Mit der Abführung des Arbeitgeberanteils sind bereits Beiträge entrichtet, auch wenn damit erst ein Teil des vollen geschuldeten Beitrags geleistet ist. In § 1398 RVO werden die Arbeitgeber- und Arbeitnehmeranteile zusammen als die "vollen Beiträge" bezeichnet. Wird nur der Arbeitgeberanteil des geschuldeten vollen Beitrags abgeführt, so ist zwar noch nicht der volle Beitrag, aber doch schon der Beitrag zur Hälfte (§ 1397 Abs. 1 RVO) entrichtet. Dies ist bereits ein "Beitrag". Seine Abführung ist eine wirksame Beitragsentrichtung, da der Beitrag als Pflichtbeitrag geschuldet und fristgerecht, wenn auch noch nicht in voller Höhe, an die zuständige Stelle bewirkt ist. Ob die anteilige Zahlung schon ausreicht, um daraus Leistungen zu gewähren, ist eine andere Frage, die die Anrechenbarkeit, aber nicht die Wirksamkeit betrifft.

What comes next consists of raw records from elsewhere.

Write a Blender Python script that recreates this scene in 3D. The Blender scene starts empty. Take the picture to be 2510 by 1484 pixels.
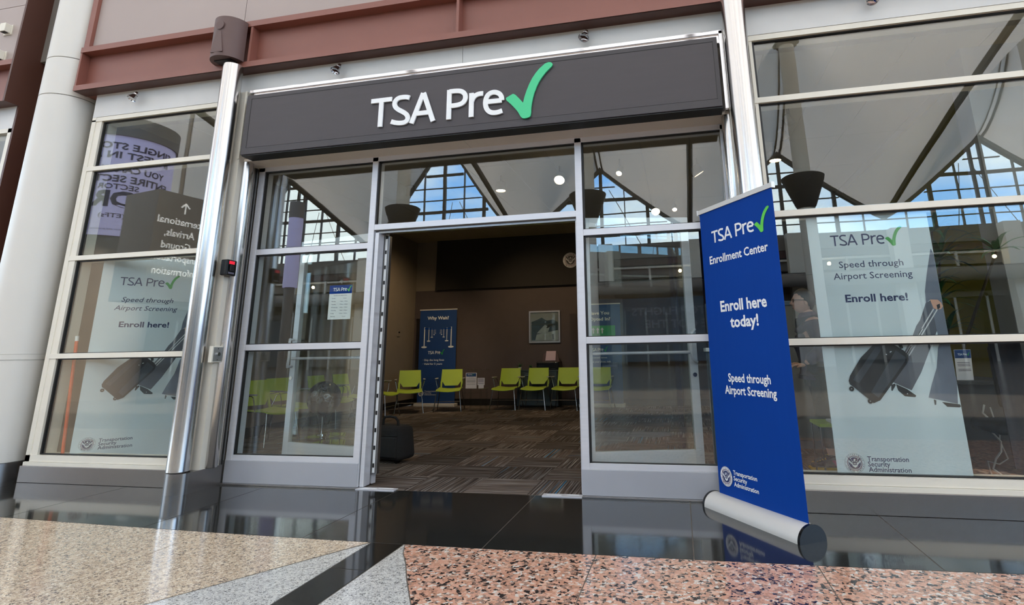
import bpy, bmesh, math, random
from mathutils import Vector, Matrix
random.seed(7)
SC = bpy.context.scene
COL = SC.collection
pi = math.pi
def R(d): return math.radians(d)

# ------------------------------------------------------------------ camera
cd = bpy.data.cameras.new('camera'); cam = bpy.data.objects.new('camera', cd); COL.objects.link(cam)
cd.sensor_fit = 'HORIZONTAL'; cd.sensor_width = 36.0
cd.lens = 1351.89 / 2510 * 36
cd.shift_x = (1255 - 1369.99) / 2510; cd.shift_y = (535.47 - 742) / 2510
cd.clip_start = 0.05; cd.clip_end = 600
_pit, _rol, _yaw = 0.24000417, 0.01685141, 0.20647033
_M = (Matrix.Rotation(_yaw, 3, 'Z') @ Matrix.Rotation(_pit, 3, 'X') @ Matrix.Rotation(_rol, 3, 'Y') @ Matrix.Rotation(pi / 2, 3, 'X'))
cam.matrix_world = Matrix.Translation((0, -4.3733, 1.0289)) @ _M.to_4x4()
SC.camera = cam

# ------------------------------------------------------------------ view, world, sun
SC.view_settings.view_transform = 'Standard'; SC.view_settings.look = 'None'
SC.view_settings.exposure = 0.42; SC.view_settings.gamma = 1.0
SC.view_settings.use_curve_mapping = False
SC.cycles.use_denoising = True
SC.cycles.max_bounces = 8; SC.cycles.diffuse_bounces = 4; SC.cycles.glossy_bounces = 4
SC.cycles.transmission_bounces = 6; SC.cycles.transparent_max_bounces = 20
SC.cycles.caustics_reflective = False; SC.cycles.caustics_refractive = False
SC.cycles.sample_clamp_indirect = 8.0
W = bpy.data.worlds.new('sky'); SC.world = W; W.use_nodes = True
nt = W.node_tree; nd = nt.nodes; lk = nt.links
bg = nd['Background']; tc = nd.new('ShaderNodeTexCoord')
sep = nd.new('ShaderNodeSeparateXYZ'); lk.new(tc.outputs['Generated'], sep.inputs[0])
grad = nd.new('ShaderNodeValToRGB'); lk.new(sep.outputs['Z'], grad.inputs[0])
cr = grad.color_ramp
cr.elements[0].position = 0.0; cr.elements[0].color = (0.72, 0.84, 0.95, 1)
cr.elements[1].position = 1.0; cr.elements[1].color = (0.16, 0.36, 0.80, 1)
for p_, c_ in ((0.14, (0.30, 0.60, 1.0, 1)), (0.35, (0.20, 0.46, 0.95, 1))):
    e_ = cr.elements.new(p_); e_.color = c_
mp = nd.new('ShaderNodeMapping'); mp.inputs['Scale'].default_value = (1.0, 1.0, 3.0); lk.new(tc.outputs['Generated'], mp.inputs[0])
nz = nd.new('ShaderNodeTexNoise'); nz.inputs['Scale'].default_value = 2.3; nz.inputs['Detail'].default_value = 7
lk.new(mp.outputs[0], nz.inputs['Vector'])
cl = nd.new('ShaderNodeValToRGB'); lk.new(nz.outputs[0], cl.inputs[0])
cl.color_ramp.elements[0].position = 0.42; cl.color_ramp.elements[0].color = (0, 0, 0, 1)
cl.color_ramp.elements[1].position = 0.60; cl.color_ramp.elements[1].color = (1, 1, 1, 1)
mx = nd.new('ShaderNodeMixRGB'); lk.new(cl.outputs[0], mx.inputs[0]); lk.new(grad.outputs[0], mx.inputs[1])
mx.inputs[2].default_value = (0.84, 0.93, 0.95, 1)
lk.new(mx.outputs[0], bg.inputs[0]); bg.inputs[1].default_value = 5.1
sd = bpy.data.lights.new('sun', 'SUN'); sd.energy = 16.5; sd.angle = R(1.5); sd.color = (1.0, 0.89, 0.76)
sun = bpy.data.objects.new('sun', sd); COL.objects.link(sun); sun.rotation_euler = (R(-28), R(22), 0)
sun.location = (0, 20, 60)

# ------------------------------------------------------------------ materials
def lin(c):
    return tuple(((v / 255) / 12.92 if v / 255 <= 0.04045 else ((v / 255 + 0.055) / 1.055) ** 2.4) for v in c)
MATS = {}
def mat(name, rgb, rough=0.5, metal=0.0, var=0.06, scale=6.0, bump=0.0, bscale=60.0, emit=None, es=1.0, coat=0.0, spec=0.5, stretch=None):
    """plain procedural surface: base colour with a little noise variation, optional fine relief"""
    m = bpy.data.materials.new(name); m.use_nodes = True; MATS[name] = m
    n = m.node_tree.nodes; l = m.node_tree.links; b = n['Principled BSDF']
    c = lin(rgb)
    t = n.new('ShaderNodeTexCoord'); no = n.new('ShaderNodeTexNoise'); no.inputs['Scale'].default_value = scale; no.inputs['Detail'].default_value = 4
    if stretch:
        mp = n.new('ShaderNodeMapping'); mp.inputs['Scale'].default_value = stretch; l.new(t.outputs['Object'], mp.inputs[0]); l.new(mp.outputs[0], no.inputs['Vector'])
    else: l.new(t.outputs['Object'], no.inputs['Vector'])
    r = n.new('ShaderNodeValToRGB'); l.new(no.outputs[0], r.inputs[0])
    r.color_ramp.elements[0].position = 0.3; r.color_ramp.elements[0].color = tuple(max(0, v * (1 - var)) for v in c) + (1,)
    r.color_ramp.elements[1].position = 0.7; r.color_ramp.elements[1].color = tuple(min(1, v * (1 + var)) for v in c) + (1,)
    l.new(r.outputs[0], b.inputs['Base Color'])
    b.inputs['Roughness'].default_value = rough; b.inputs['Metallic'].default_value = metal
    b.inputs['Specular IOR Level'].default_value = spec
    if coat: b.inputs['Coat Weight'].default_value = coat; b.inputs['Coat Roughness'].default_value = 0.05
    if bump:
        n2 = n.new('ShaderNodeTexNoise'); n2.inputs['Scale'].default_value = bscale; n2.inputs['Detail'].default_value = 3
        l.new(t.outputs['Object'], n2.inputs['Vector'])
        bu = n.new('ShaderNodeBump'); bu.inputs['Strength'].default_value = bump; bu.inputs['Distance'].default_value = 0.01
        l.new(n2.outputs[0], bu.inputs['Height']); l.new(bu.outputs[0], b.inputs['Normal'])
    if emit:
        b.inputs['Emission Color'].default_value = lin(emit) + (1,); b.inputs['Emission Strength'].default_value = es
    return m

def glass_mat(name, ior=1.6, tint=(0.93, 0.96, 0.94), wave=0.0, wscale=1.5):
    """thin architectural glass: fresnel mix of see-through and mirror, same for every ray"""
    m = bpy.data.materials.new(name); m.use_nodes = True; MATS[name] = m
    n = m.node_tree.nodes; l = m.node_tree.links
    for x in list(n):
        if x.type != 'OUTPUT_MATERIAL': n.remove(x)
    out = [x for x in n if x.type == 'OUTPUT_MATERIAL'][0]
    tr = n.new('ShaderNodeBsdfTransparent'); tr.inputs[0].default_value = tint + (1,)
    gl = n.new('ShaderNodeBsdfGlossy'); gl.inputs['Roughness'].default_value = 0.0; gl.inputs[0].default_value = (1, 1, 1, 1)
    fr = n.new('ShaderNodeFresnel'); fr.inputs[0].default_value = ior
    mixn = n.new('ShaderNodeMixShader'); l.new(fr.outputs[0], mixn.inputs[0]); l.new(tr.outputs[0], mixn.inputs[1]); l.new(gl.outputs[0], mixn.inputs[2])
    # the fresnel node flips inside a closed pane, so use the outward facing value on both faces
    geo = n.new('ShaderNodeNewGeometry')
    # Cycles' Fresnel already inverts the index on back faces; feed it so that both sides see air -> glass
    inv = n.new('ShaderNodeMath'); inv.operation = 'MULTIPLY_ADD'
    l.new(geo.outputs['Backfacing'], inv.inputs[0]); inv.inputs[1].default_value = 1.0 / ior - ior; inv.inputs[2].default_value = ior
    l.new(inv.outputs[0], fr.inputs[0])
    if wave:
        t = n.new('ShaderNodeTexCoord'); no = n.new('ShaderNodeTexNoise'); no.inputs['Scale'].default_value = wscale; no.inputs['Detail'].default_value = 1
        l.new(t.outputs['Object'], no.inputs['Vector'])
        bu = n.new('ShaderNodeBump'); bu.inputs['Strength'].default_value = wave; bu.inputs['Distance'].default_value = 0.01
        l.new(no.outputs[0], bu.inputs['Height']); l.new(bu.outputs[0], gl.inputs['Normal'])
    l.new(mixn.outputs[0], out.inputs[0])
    return m

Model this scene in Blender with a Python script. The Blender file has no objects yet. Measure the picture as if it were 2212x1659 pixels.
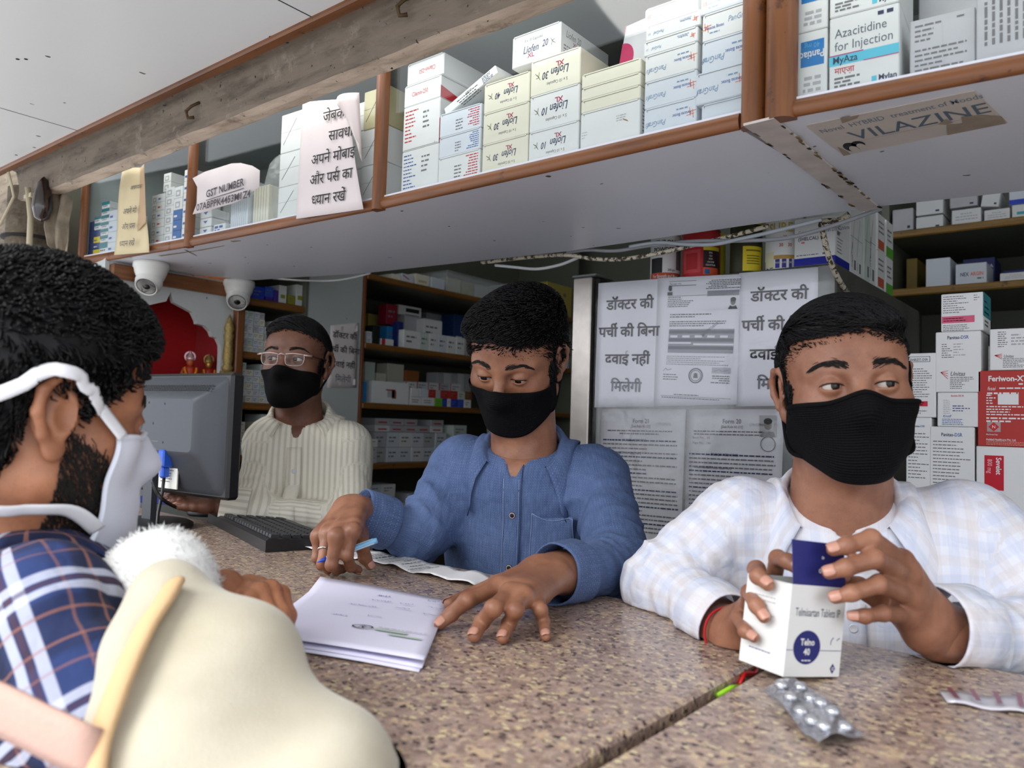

Aus diesen Gründen ist die BfA zuständig; denn zur Zeit der Antragstellung im Juli 1961 waren bereits zur Angestelltenversicherung entrichtete "Beiträge" vorhanden. Das LSG hat zu Recht die Berufung der BfA gegen das Urteil des SG zurückgewiesen. Die Revision der BfA ist daher nicht begründet und zurückzuweisen.

Die Kostenentscheidung beruht auf § 193 SGG.